Receipt Rails Operational Flow
This document outlines the fundamental operational flow of the Polykey ecosystem, which we call the Receipt Rails. It illustrates the complete lifecycle of a verifiable event, from the initial grant of authority to the final acceptance of a cryptographic receipt by a third party.
The core principle of the Receipt Rails is to create a standardized, secure, and auditable process for proving that a specific action was performed or a specific outcome was achieved. This is accomplished through a sequence of interactions between four key actors: the Principal (who grants authority), the Subject (who performs the action), the Resource (the target of the action), and the Verifier (who accepts the proof).
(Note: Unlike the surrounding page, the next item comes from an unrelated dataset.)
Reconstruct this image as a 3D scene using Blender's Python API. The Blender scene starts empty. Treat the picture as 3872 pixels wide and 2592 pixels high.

Below are two diagrams. The first provides a high-level, summary view of the entire flow. The second diagram is a detailed, technical zoom-in on the most critical and complex step: the Enforcement of a capability. Understanding both is key to grasping the full power and flexibility of the system.
Core Operational Flow (Summary View)
This diagram shows the end-to-end lifecycle. It begins with a Principal issuing a Grant, which authorizes a Subject to perform an action. The Subject then presents this authority to an Enforcement Point, which results in the minting of verifiable receipts. These receipts are then assembled into a View for a Verifier, who can accept them for settlement, compliance, or payment.
How to Read This Diagram
- Participants:
- P (Principal): The entity granting authority (e.g., a DevOps lead, a homeowner).
- S (Subject): The entity performing the action (e.g., a CI/CD runner, a smart lock app).
- R (Resource): The target of the action (e.g., a Kubernetes API, a Power Grid, a Door Lock).
- V (Verifier): The entity that needs proof (e.g., an Auditor, an Insurer, an Escrow agent).
- The Happy Path: The numbered steps show the ideal flow from Issue Grant G to Accept/Settle.
- Enforcement Variants (The
alt
block): This block is a high-level summary of the four ways that authority can be enforced, depending on where the "gatekeeper" (the CEP) is located. This is the most complex part of the system, and it is expanded in full detail in the second diagram. - Receipts (
opt
blocks): The flow generates several types of receipts. The Access PoAR (Proof of Action) is the primary receipt proving the action was authorized. The UseReceipt is an optional acknowledgment from the Subject, and the VOR (Verifiable Outcome Receipt) is a separate proof of the result. - Durability (Bottom Note): This note shows the layered approach to storage, ensuring receipts are both readily available ("Hot") and securely archived for the long term ("Cold"), with options for independent verification ("Escrow/Anchors").
Enforcement Variants - Detailed View
This diagram is a detailed zoom-in of the "Enforcement Variants" block from the first diagram. It shows the precise mechanics of how a capability is verified and enforced in each of the four possible architectural patterns. The choice of pattern depends on whether the Resource is a modern, PK-native system or a legacy one, and on the security requirements of the transaction.
How to Read This Diagram
- The Four Variants (
alt
blocks):- Principal-side CEP [PS-BA]: This is the default pattern for bridging to legacy systems. The Principal's agent acts as a secure "butler" (a Bridge Adapter), holding the master key and interacting with the legacy Resource on the Subject's behalf. It details the three modes: Mediate, Derive, and Reveal.
- Resource-side CEP [native]: This is the ideal, end-state pattern for modern, PK-native systems. The Resource itself has a built-in enforcement point. It can verify the Subject's capability directly, without an intermediary.
- Subject-side CEP [SSA wallet/session]: This pattern is for federated identity scenarios. The Subject's agent uses its own strong identity (e.g., a cloud workload identity) to Derive a temporary credential directly from the Resource.
- Subject-side CEP [SS-BA, rare]: This is a rare pattern used only when the Subject itself owns the master key to a legacy system it needs to bridge.
- The Deny Path (
break
blocks): Each variant includes an explicit flow for what happens when verification fails. The enforcing CEP mints a DenyReceipt with a reason code, providing a verifiable audit trail of failed attempts. - PoAR Provenance: Crucially, this diagram shows who mints the Access PoAR in each case. The rule is simple: the enforcer mints the proof. This means the PoAR is written to the sigchain of P, R, or S, depending on the variant used. This is fundamental to the system's distributed and verifiable nature.